La directive sur la coopération administrative (DAC) et ses révisions successives ont considérablement renforcé l’échange d’informations entre administrations fiscales européennes. La DAC6, notamment, impose aux intermédiaires de déclarer les dispositifs transfrontières potentiellement agressifs, ce qui pourrait inclure certaines stratégies d’optimisation via l’assurance vie.

Parallèlement, la Commission européenne a lancé plusieurs initiatives visant à harmoniser l’assiette fiscale des entreprises (ACCIS), qui pourraient préfigurer des démarches similaires pour l’imposition des revenus des personnes physiques à long terme.

Dans ce contexte évolutif, les stratégies patrimoniales internationales doivent intégrer une dimension prospective. Les avantages fiscaux actuellement associés à certaines juridictions pourraient s’éroder progressivement face à la pression internationale en faveur d’une plus grande transparence et équité fiscale.

Pour les détenteurs de contrats d’assurance vie en situation de double résidence, cette tendance suggère de privilégier des stratégies robustes, fondées sur des considérations économiques substantielles plutôt que sur de pures optimisations fiscales. La diversification géographique des actifs, la structuration patrimoniale cohérente avec les projets de vie, et l’anticipation des transmissions constituent des approches plus pérennes que la simple recherche du régime fiscal le plus favorable à court terme.

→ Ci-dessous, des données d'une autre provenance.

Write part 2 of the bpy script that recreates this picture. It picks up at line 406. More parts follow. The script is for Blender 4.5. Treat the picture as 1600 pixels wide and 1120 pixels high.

Les professionnels du conseil patrimonial doivent désormais adopter une approche résolument internationale, intégrant les spécificités fiscales de multiples juridictions et anticipant les évolutions réglementaires. Cette expertise pluridisciplinaire et transnationale devient un facteur différenciant dans l’accompagnement des clients en situation de mobilité internationale.

L’assurance vie demeure un outil patrimonial privilégié dans les contextes internationaux, mais son utilisation requiert une compréhension fine des interactions entre systèmes fiscaux et une vigilance accrue face aux évolutions réglementaires. La transparence, la conformité et l’anticipation s’imposent comme les maîtres-mots d’une stratégie patrimoniale internationale réussie.